Dan Van Der Vat began work on his book about Speer when Sereny's tome was already on the slipway. He decided to await the latter's publication so that he could use it as a "source", while deliberately eschewing the interview method which made it distinctive. Van Der Vat claims that anyone who got too close to Speer inexorably fell under his spell. In his bibliography he naughtily lists Sereny's biography under "Speer's corpus". But this device cannot deflect an inevitable comparison of the two works, in which Van Der Vat comes off the worst.

He presents little significant new information about Speer's life and work. In place of Sereny's penetrating psychological analysis, he delivers a few, commonplace observations about the effect of Speer's loveless upbringing. Whereas Sereny inquired deeply into the mutual admiration which Hitler and Speer displayed, he gives short shrift to the notion of a homo-erotic attachment and barely pauses to ask why the two struck up such an enduring friendship. "It was the participants, not their `relationship' or its well springs, that were extraordinary."

If Sereny devoted too much attention to the relationship, this was a result of her creditable effort to humanise both men and to understand their motives. Van Der Vat is content with shallow psycho-biography and stereotypes, which do the work of explanation. What his study lacks in depth is barely compensated for in its breadth.

He basically accepts Speer's version of the "production miracle" in 1942- 44, even though recent research has challenged it. Weapons output rose not because German industry became more efficient, as Speer suggested, but because he bullied industrialists into converting civilian production lines to armaments manufacture.

Van Der Vat merely confirms Speer's indifference to the fate of the Jews. The November 1938 pogrom had no impact on him. Speer brushed up against the Final Solution sufficiently often to render his denial of knowledge incredible; but he just didn't care.

Van Der Vat's central charge is that Speer was personally instrumental in evicting 75,000 Berlin Jews in 1941-42, thus ensuring their doom. He knew this was a crime and struggled to cover it up, arranging for the chronicle of his ministry to be "sanitised". While taking broad responsibility for the deeds of the regime, he omitted from his biography any reference to his own particular role. Van Der Vat argues that since his "confession" was incomplete, his famous remorse could not have been genuine. It was part of a strategy of self-preservation and manipulation that he began while awaiting trial in 1945.
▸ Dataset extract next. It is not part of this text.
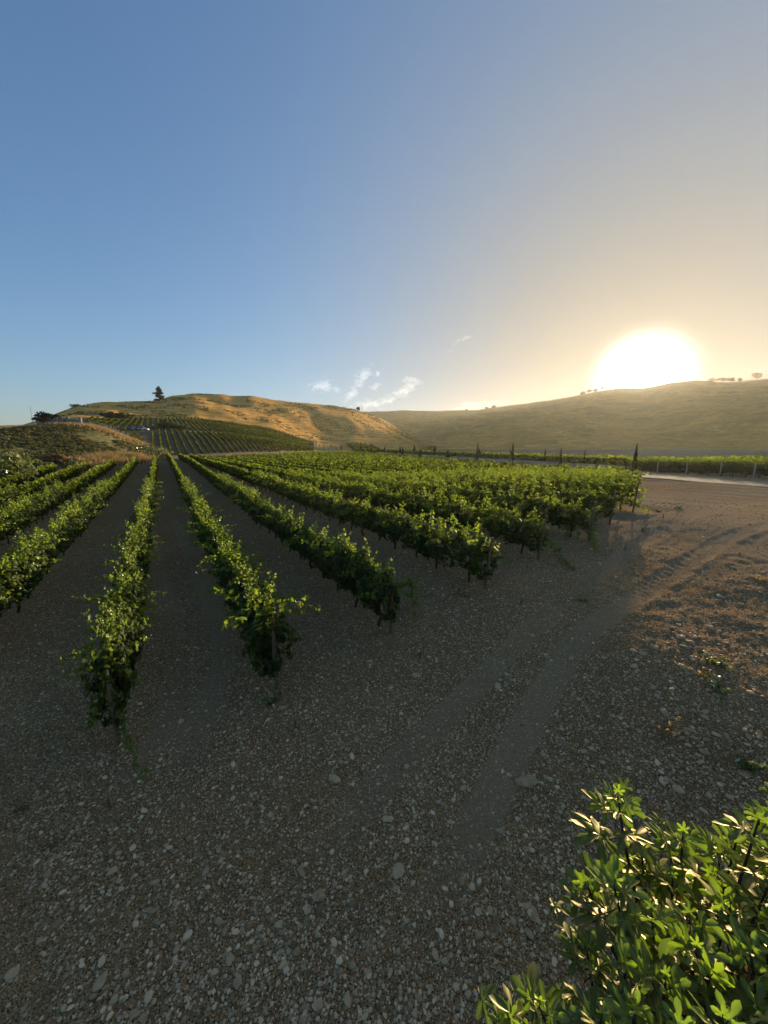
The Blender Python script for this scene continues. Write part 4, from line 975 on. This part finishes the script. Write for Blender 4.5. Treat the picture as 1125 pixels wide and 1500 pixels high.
while cnt < 235 and tries < 4000:
    tries += 1; z_ = rng.random()
    if z_ < .42: px, py, ar = rng.normal() * 55 + 1010, rng.uniform(915, 1190), 'right'
    elif z_ < .80: px, py, ar = rng.uniform(5, 840), rng.uniform(1180, 1495), 'low'
    else: px, py, ar = rng.uniform(430, 900), rng.uniform(930, 1180), 'mid'
    if not (2 < px < 1122): continue
    wp = {'right': rng.gamma(3, 1.7) + 5, 'low': rng.gamma(2.2, 2.0) + 6, 'mid': rng.gamma(2, 1.4) + 5}[ar]
    wp = min(wp, 20); pal = rng.random() < .42
    where = ({'right': ['upper part of the cobble strip at right', 'middle of the cobble strip at right', 'lower part of the cobble strip beside the fig'][int(np.clip((py - 915) / 92, 0, 2))],
              'low': ['lower left dirt', 'lower middle dirt', 'dirt left of the fig'][int(np.clip(px / 280, 0, 2))], 'mid': ['dirt between the stakes and the track', 'dirt right of the wheel track'][int(px > 680)]})[ar]
    stone(px, py, wp, '%s %s stone on the %s' % ('large' if wp > 13 else 'medium sized' if wp > 9 else 'small', 'pale' if pal else 'brownish grey', where), 'stones on the ' + where, pal, rng.uniform(.7, 1)); cnt += 1

# ---- weeds and straw
def weed(px, py, h, n, lab, mat='weed', spread=.12):
    g = gpt(px, py); mb = MB(); r = np.random.default_rng(int(px * 7 + py)); sp = MB()
    for k in range(n):
        a = r.uniform(0, 6.28); ln = h * r.uniform(.5, 1.1); t = np.linspace(0, 1, 5)[:, None]; d = np.array([math.cos(a) * .6, math.sin(a) * .6, r.uniform(.2, 1)])
        b0 = np.array([math.cos(a) * spread * .3 * r.random(), math.sin(a) * spread * .3 * r.random(), 0]); pts = b0 + d * ln * t + np.array([0, 0, -.25 * ln]) * t ** 2
        sp.tube(pts, np.linspace(.003, .001, 5), 4)
        m = 7; q = r.random(m)[:, None]; P = b0 + d * ln * q + np.array([0, 0, -.25 * ln]) * q ** 2 + r.normal(size=(m, 3)) * .012
        V, F = stamp(QL, P, r.normal(size=(m, 3)) + np.array([0, 0, .8]), h * .14 * r.uniform(.6, 1.3, m)); mb.add(V, F, np.repeat(r.random(m), 5))
    e = empty('weed', (g[0], g[1], surf(g[0], g[1]))); mb.build('leaves', M[mat], e); sp.build('stems', M['cane'], e); tag(e, lab, 'weed')
weed(1047, 972, .28, 14, 'yellow weed on the cobbles, topmost of the weeds at right'); weed(1052, 1012, .24, 16, 'yellow green weed in the middle of the cobbles at right'); weed(972, 1070, .26, 12, 'dry tan weed left of the cobbles', 'dry'); weed(1100, 1122, .28, 14, 'yellow weed just above the fig leaves at the right edge')
weed(1033, 988, .2, 10, 'small dry weed between the two yellow ones on the cobbles', 'dry'); weed(965, 748, .28, 14, 'tuft of yellow weed on the dirt beside the last vine row'); weed(994, 746, .28, 12, 'dark green weed on the open dirt near the road', 'weed'); weed(1118, 850, .3, 12, 'dry weed at the right edge of the open dirt', 'dry')
weed(400, 1030, .3, 12, 'green weed at the foot of the tall bare stake'); weed(678, 872, .35, 12, 'dry weed under the first vine of the leaning stake row', 'dry'); weed(30, 1185, .12, 9, 'tiny dark weed at the left edge of the dirt'); weed(78, 1240, .1, 8, 'tiny green sprout on the lower left dirt'); weed(850, 880, .25, 8, 'yellow sprig on the dirt right of the guy wires')

# ------------------------------------------------------------------ the fig tree below the camera
FL = fig_leaf()
VEIN = np.zeros(len(FL[0])); VEIN[0] = .5
_kk = (len(FL[0]) - 1) // 2
for _i in range(5): VEIN[1 + _i * 7 + 3] = .4; VEIN[1 + _kk + _i * 7 + 3] = .28; VEIN[1 + _i * 7 + 2] = -.1; VEIN[1 + _i * 7 + 4] = -.1
def fig():
    tips = [(905, 1168, 2.35, 1.0), (862, 1300, 2.1, .8), (1000, 1225, 2.3, 1.0), (1078, 1235, 2.15, 1.0), (1112, 1200, 2.0, .9), (900, 1300, 1.95, 1.0), (955, 1340, 1.85, .9), (1010, 1350, 1.9, 1.0), (1070, 1330, 1.95, 1.0), (1125, 1300, 1.9, .9),
            (860, 1395, 1.9, .8), (915, 1420, 1.7, .9), (975, 1440, 1.65, .9), (1040, 1430, 1.7, 1.0), (1100, 1400, 1.7, .9), (790, 1475, 1.75, .85), (745, 1500, 1.8, .7), (880, 1500, 1.6, .9), (1110, 1480, 1.6, 1.0), (1000, 1520, 1.5, .9), (940, 1250, 2.35, .9), (1045, 1290, 2.2, 1.0), (1170, 1250, 2.0, 1), (1170, 1400, 1.7, 1), (1060, 1500, 1.5, .9), (930, 1490, 1.55, .9),
            (1150, 1200, 2.1, .9), (985, 1290, 2.2, .9), (1020, 1395, 1.75, .9)]
    base = np.array([2.15, 1.35, zat(2.15, 1.35)])
    e = empty('fig_tree', tuple(base)); lv, br = MB(), MB(); r = np.random.default_rng(77)
    hubs = [np.array([x, y, z]) for x, y, z in ((-.35, .3, .6), (.25, .4, .7), (-.1, -.25, .65), (.45, -.1, .6), (-.75, .0, .45))]
    for h in hubs: br.tube([np.array([0, 0, -.1]), h * .5 + np.array([.03, .02, .05]), h], [.05, .04, .028], 8)
    for (px, py, dep, sc) in tips:
        d = px_dir(px, py); tip = np.array([d[0], d[1], d[2]]) / 541 * dep + np.array([0, 0, CAMZ]) - base
        h = min(hubs, key=lambda q: np.linalg.norm(q[:2] - tip[:2] * .55)); mid = (h + tip) / 2 + np.array([0, 0, -.12]); m2 = tip + (mid - tip) * .35 + np.array([0, 0, -.06])
        pts = np.array([h, mid, m2, tip]); q = np.linspace(0, 3, 12); pts = np.stack([np.interp(q, np.arange(4), pts[:, k]) for k in range(3)], 1)
        for _ in range(2): pts[1:-1] = .25 * pts[:-2] + .5 * pts[1:-1] + .25 * pts[2:]
        br.tube(pts, np.linspace(.014, .005, 12), 6)
        ax = unit(pts[-1] - pts[-4]); ax = unit(ax + np.array([0, 0, .8]) + r.normal(size=3) * .22)
        nl = int(r.integers(8, 13)); ga = r.uniform(0, 6.28)
        for k in range(nl):
            f = k / (nl - 1); s_ = (.05 + .16 * f ** .7) * sc * r.uniform(.85, 1.15)
            c0 = tip - ax * (.34 * f ** 1.15) * sc + (pts[-4] - tip) * 0
            ga += 2.4 + r.normal() * .15
            A = unit(np.cross(ax, [.3, 1, .1])); B = np.cross(ax, A); out = A * math.cos(ga) + B * math.sin(ga)
            el = 1.15 - 1.15 * f + r.normal() * .18     # inner leaves stand up, outer ones spread and droop
            dirv = unit(out * math.cos(el) + ax * math.sin(el)); nrm = unit(ax * math.cos(el) - out * math.sin(el) + r.normal(size=3) * .22)
            stem = .03 + .07 * f; P = c0 + dirv * (stem + s_ * .12)
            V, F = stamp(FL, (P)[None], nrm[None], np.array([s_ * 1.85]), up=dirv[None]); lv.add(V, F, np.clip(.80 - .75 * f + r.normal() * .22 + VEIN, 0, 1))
            br.tube([c0, P], [.003, .002], 4, .5)
    # leaves lower inside the crown
    for k in range(90):
        t = tips[r.integers(len(tips))]; d = px_dir(t[0] + r.normal() * 40, t[1] + r.normal() * 35 + 25); dep = t[2] + r.uniform(.12, .75); P = d / 541 * dep + np.array([0, 0, CAMZ]) - base
        if P[2] < .3: continue
        px_, py_ = t[0], t[1]
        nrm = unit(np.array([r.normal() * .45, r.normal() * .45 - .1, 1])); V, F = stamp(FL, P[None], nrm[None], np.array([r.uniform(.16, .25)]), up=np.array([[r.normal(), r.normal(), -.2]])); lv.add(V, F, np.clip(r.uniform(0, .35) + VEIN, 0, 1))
        c = P * .75 + np.array([0, 0, .05]); br.tube([P, (P + c) / 2 + np.array([0, 0, -.05]), c], [.003, .005, .006], 5)
    dl = MB()
    for k in range(7):
        t = tips[r.integers(len(tips))]; d = px_dir(t[0] + r.normal() * 45, t[1] + r.normal() * 30 + 45); P = d / 541 * (t[2] + r.uniform(.0, .25)) + np.array([0, 0, CAMZ]) - base
        V, F = stamp(FL, P[None], unit(r.normal(size=3) + np.array([0, 0, .8]))[None], np.array([r.uniform(.09, .15)]), up=r.normal(size=(1, 3))); dl.add(V, F, float(r.random()))
        br.tube([P, P + np.array([0, 0, -.12]), P * .9 + np.array([0, 0, -.2])], [.002, .003, .004], 4)
    dl.build('dry_leaves', M['red'], e)
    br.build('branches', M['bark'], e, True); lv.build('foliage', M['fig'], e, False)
    tag(e, 'fig tree with lobed bright green leaves rising in the lower right corner', 'fig tree')
fig()

# ------------------------------------------------------------------ haze
def haze():
    m, t, out = new_mat('haze_air'); v = N(t, 'ShaderNodeVolumePrincipled'); v.inputs['Color'].default_value = (.97, .87, .72, 1); v.inputs['Density'].default_value = .00014; v.inputs['Anisotropy'].default_value = .60
    L(t, v.outputs[0], out.inputs['Volume'])
    zl = float(VV[:, 2].min()) - 1.0; zh = float(VV[:, 2].max()) + 22; mb = MB(); mb.box((0, 0, (zl + zh) / 2), (4800, 4800, zh - zl)); o = mb.build('haze', m); o['kind'] = 'stuff'; o['label'] = 'thin warm evening haze over the valley'; o['category'] = 'haze'
    print('haze z', zl, zh)
haze()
Like Sereny's tome, this one is marked by long historical digressions. It is additionally marred by some sloppy writing, flippant asides and appalling word jokes. Puns cheapen what is otherwise a solid biography. Van Der Vat scores some hits, notably his demolition of Speer's claim that he seriously considered assassinating Hitler. His use of the secret chronicle is impressive. Ultimately, however, because his approach lacks psychological depth, the critique of Speer sounds peevish. Speer may have beguiled Sereny, but because she engaged with him, she produced a magisterial portrait of human folly which overshadows Van Der Vat's workmanlike effort.